Merhûm Üstâd Necib Fazıl Bey içün “uydurmuş” diyen Erbakan’ın bu bühtânını gören Mason Beddi Fâik bile da’vâdan vazgeçib, kazandığı tazminâtı alma âdîliğine düşmemişdir…
İşte Bâbıâdi ve politika çukurunun ibret-i âlemlik bir kaç nümûnesi…
Millet, TANZİMAT’DAN, HELE 1923 LOZAN ESÂRETİNE DÜŞÜRÜLDÜKDEN İ’TİBÂREN, hergün bu çukurun kazûrâtını içine çekerek zehirlenmektedir.
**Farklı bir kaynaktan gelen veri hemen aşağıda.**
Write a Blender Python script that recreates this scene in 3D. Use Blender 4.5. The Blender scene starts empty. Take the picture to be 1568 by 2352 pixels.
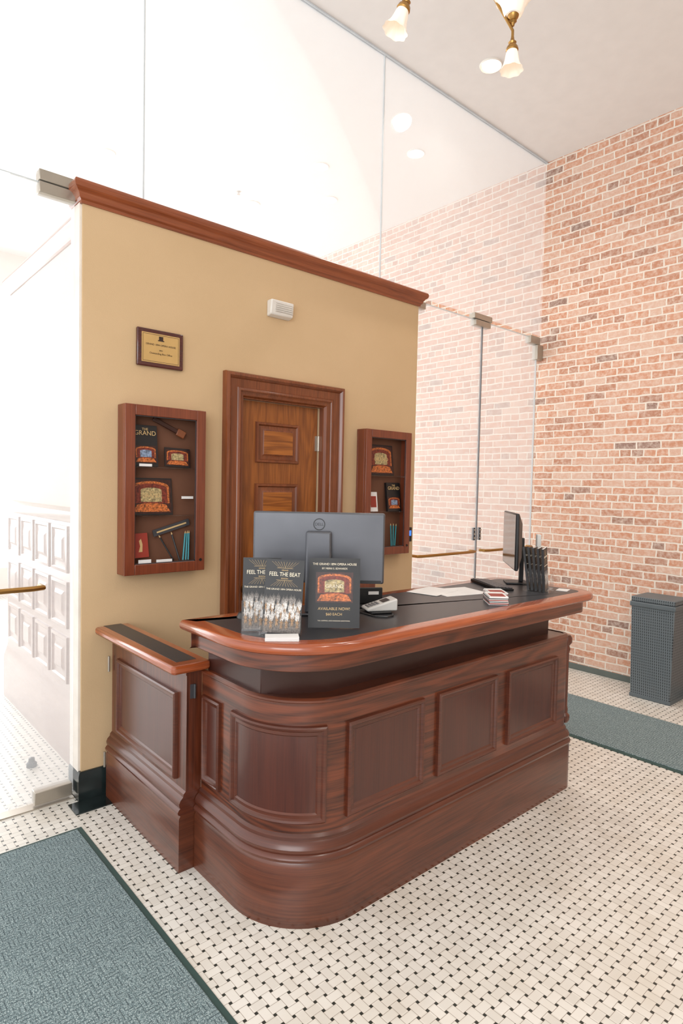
import bpy, bmesh, math, random
from mathutils import Vector, Matrix
random.seed(7)
SC = bpy.context.scene
COL = SC.collection
PI = math.pi
H = 1.65
F = 1420.0
# ---------------------------------------------------------------- camera calibration
ax = Vector((1626, -26, F)).normalized()
bx_ = Vector((-1234, -86, F))
zz = -(ax.cross(bx_)).normalized()
if zz.y > 0: zz = -zz
by = zz.cross(ax).normalized()
def c2w(c): return Vector((ax.dot(c), by.dot(c), zz.dot(c)))
cam_d = bpy.data.cameras.new('camera'); cam = bpy.data.objects.new('camera', cam_d); COL.objects.link(cam)
r_, u_, b_ = c2w(Vector((1, 0, 0))), c2w(Vector((0, -1, 0))), c2w(Vector((0, 0, -1)))
mw = Matrix(((r_.x, u_.x, b_.x, 0), (r_.y, u_.y, b_.y, 0), (r_.z, u_.z, b_.z, H), (0, 0, 0, 1)))
cam.matrix_world = mw
cam_d.sensor_fit = 'VERTICAL'; cam_d.sensor_height = 36; cam_d.lens = F / 2352 * 36
cam_d.clip_start = .02; cam_d.clip_end = 200
SC.camera = cam
SC.view_settings.view_transform = 'Standard'

# ---------------------------------------------------------------- mesh helpers
class MB:
    def __init__(s): s.v = []; s.f = []
    def add(s, vs, fs):
        o = len(s.v); s.v += [tuple(p) for p in vs]; s.f += [tuple(i + o for i in f) for f in fs]; return s
    def box(s, x0, x1, y0, y1, z0, z1):
        return s.add([(x0,y0,z0),(x1,y0,z0),(x1,y1,z0),(x0,y1,z0),(x0,y0,z1),(x1,y0,z1),(x1,y1,z1),(x0,y1,z1)],
              [(0,3,2,1),(4,5,6,7),(0,1,5,4),(1,2,6,5),(2,3,7,6),(3,0,4,7)])
    def prism(s, pts, z0, z1):
        n = len(pts)
        return s.add([(p[0],p[1],z0) for p in pts]+[(p[0],p[1],z1) for p in pts],
              [tuple(range(n))[::-1], tuple(range(n,2*n))]+[(i,(i+1)%n,n+(i+1)%n,n+i) for i in range(n)])
    def prism_y(s, pts, y0, y1):      # outline in x,z
        n = len(pts)
        return s.add([(p[0],y0,p[1]) for p in pts]+[(p[0],y1,p[1]) for p in pts],
              [tuple(range(n)), tuple(range(n,2*n))[::-1]]+[(i,(i+1)%n,n+(i+1)%n,n+i) for i in range(n)])
    def sweep(s, path, prof, closed=False, cap=True):
        P = offset_normals(path, closed); n = len(P); m = len(prof); vs = []
        for (x,y,nx,ny) in P:
            for (o,z) in prof: vs.append((x+nx*o, y+ny*o, z))
        fs = []
        for i in range(n if closed else n-1):
            j = (i+1) % n
            for k in range(m-1): fs.append((i*m+k, j*m+k, j*m+k+1, i*m+k+1))
        if cap and not closed:
            fs.append(tuple(range(m))); fs.append(tuple((n-1)*m+k for k in range(m))[::-1])
        return s.add(vs, fs)
    def lathe(s, prof, seg=24, M=None):
        vs = []; fs = []; m = len(prof)
        for i in range(seg):
            a = 2*PI*i/seg
            for (r,z) in prof:
                p = Vector((r*math.cos(a), r*math.sin(a), z)); vs.append(M @ p if M else p)
        for i in range(seg):
            j = (i+1)%seg
            for k in range(m-1): fs.append((i*m+k, j*m+k, j*m+k+1, i*m+k+1))
        return s.add(vs, fs)
    def cyl(s, p0, p1, r, n=16): return s.tube([p0, p1], r, n)
    def tube(s, pts, r, n=12):
        pts = [Vector(p) for p in pts]; vs = []; fs = []
        rr = r if isinstance(r, (list, tuple)) else [r]*len(pts)
        ref = None
        for i, p in enumerate(pts):
            t = (pts[min(i+1,len(pts)-1)] - pts[max(i-1,0)]).normalized()
            if ref is None: ref = Vector((0,0,1)) if abs(t.z) < .9 else Vector((1,0,0))
            a = t.cross(ref).normalized(); b = a.cross(t).normalized(); ref = b
            for k in range(n):
                q = 2*PI*k/n; vs.append(p + (a*math.cos(q) + b*math.sin(q))*rr[i])
        for i in range(len(pts)-1):
            for k in range(n):
                l = (k+1)%n; fs.append((i*n+k, i*n+l, (i+1)*n+l, (i+1)*n+k))
        fs.append(tuple(range(n))); fs.append(tuple((len(pts)-1)*n+k for k in range(n))[::-1])
        return s.add(vs, fs)
    def tf(s, M):
        s.v = [tuple(M @ Vector(p)) for p in s.v]; return s

def offset_normals(path, closed=False):
    n = len(path); out = []
    for i in range(n):
        p = Vector(path[i])
        a = Vector(path[(i-1)%n]) if (closed or i > 0) else None
        b = Vector(path[(i+1)%n]) if (closed or i < n-1) else None
        t1 = (p-a).normalized() if a is not None else None
        t2 = (b-p).normalized() if b is not None else None
        if t1 is None: t1 = t2
        if t2 is None: t2 = t1
        n1 = Vector((t1.y,-t1.x)); n2 = Vector((t2.y,-t2.x)); m = (n1+n2).normalized()
        m = m / max(.3, m.dot(n1)); out.append((p.x,p.y,m.x,m.y))
    return out
def offset_path(path, o, closed=True): return [(x+nx*o, y+ny*o) for (x,y,nx,ny) in offset_normals(path, closed)]
def arc(cx, cy, r, a0, a1, n=12):
    return [(cx+r*math.cos(math.radians(a0+(a1-a0)*i/n)), cy+r*math.sin(math.radians(a0+(a1-a0)*i/n))) for i in range(n+1)]
def wloc(o):
    v = Vector((0,0,0))
    while o is not None: v = v + o.location; o = o.parent
    return v
def obj(name, mb, mat, parent=None, world=False, bevel=0, smooth=35, mats=None):
    me = bpy.data.meshes.new(name)
    vs = mb.v
    if world and parent is not None:
        L = wloc(parent); vs = [tuple(Vector(p)-L) for p in vs]
    me.from_pydata(vs, [], mb.f)
    bm = bmesh.new(); bm.from_mesh(me); bmesh.ops.recalc_face_normals(bm, faces=bm.faces); bm.to_mesh(me); bm.free()
    if smooth:
        for p in me.polygons: p.use_smooth = True
        try: me.set_sharp_from_angle(angle=math.radians(smooth))
        except Exception: pass
    me.materials.append(mat)
    o = bpy.data.objects.new(name, me); COL.objects.link(o)
    if parent is not None: o.parent = parent
    if bevel:
        b = o.modifiers.new('bevel','BEVEL'); b.width = bevel; b.segments = 2; b.limit_method = 'ANGLE'; b.angle_limit = math.radians(40)
    return o
def thing(name, label, cat, loc=(0,0,0), rot=(0,0,0), group=None):
    o = bpy.data.objects.new(name, None); COL.objects.link(o); o.location = loc; o.rotation_euler = rot
    o['label'] = label; o['category'] = cat; o.empty_display_size = .05
    if group: o['group'] = group
    return o
def tag(o, label, cat, group=None):
    o['label'] = label; o['category'] = cat
    if group: o['group'] = group
    return o
def struct(name, mb, mat, **k):
    o = obj(name, mb, mat, **k); o['kind'] = 'structure'; return o
def text(parent, name, s, size, M, mat, align='CENTER', ext=.0004, xs=1.0):
    c = bpy.data.curves.new('t','FONT'); c.body = s; c.size = size; c.align_x = align; c.align_y = 'CENTER'; c.extrude = ext; c.space_line = 1.05
    o = bpy.data.objects.new('t', c); COL.objects.link(o)
    bpy.context.view_layer.update()
    dg = bpy.context.evaluated_depsgraph_get()
    me = bpy.data.meshes.new_from_object(o.evaluated_get(dg))
    bpy.data.objects.remove(o)
    me.transform(M @ Matrix.Diagonal((xs,1,1,1)))
    me.materials.clear(); me.materials.append(mat)
    r = bpy.data.objects.new(name, me); COL.objects.link(r); r.parent = parent; return r
RX = Matrix.Rotation(PI/2, 4, 'X')
def up(x, y, z): return Matrix.Translation((x,y,z)) @ RX      # text standing in xz plane, facing -y

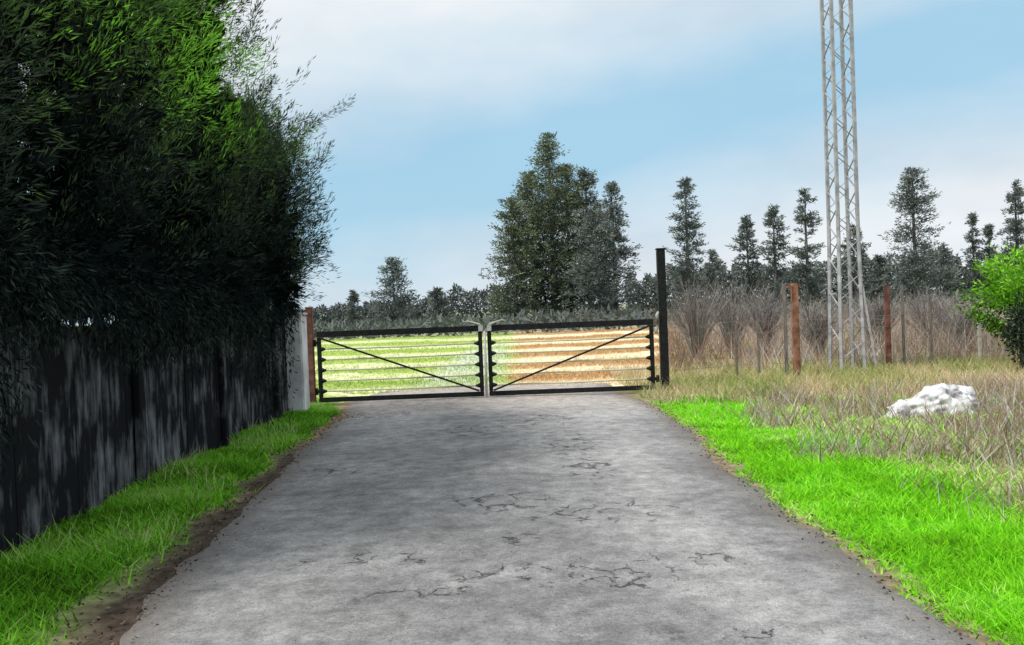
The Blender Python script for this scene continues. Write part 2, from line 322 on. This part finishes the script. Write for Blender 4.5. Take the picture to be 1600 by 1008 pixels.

Böylece de, biribirlerini PARTİ PARTİ ve PARTİ İÇİ tefrika ve fitne fuhşuyla KEMİRMEKDEN VE PARÇALAMAKDAN başka bir iş de yapılmıyor… Bu da, “ilkeli, ülkülü, lût kavmi istikâmetinde, laik-demputratik-hukuk falancası” olarak, yepyeni ve ecdâdla zerre kadar din ve ahlâk bağı bırakmıyan bir münkirleştirme ile, târihdeki seciye ve seviyeyi sıfırlamayı hedef almış, urlaşıb batılılaşmış ve belâlı-vahşî-insanlık dışı bir (ulus-kavim) ihtirâ’ ve îcâd etmek olmuşdur…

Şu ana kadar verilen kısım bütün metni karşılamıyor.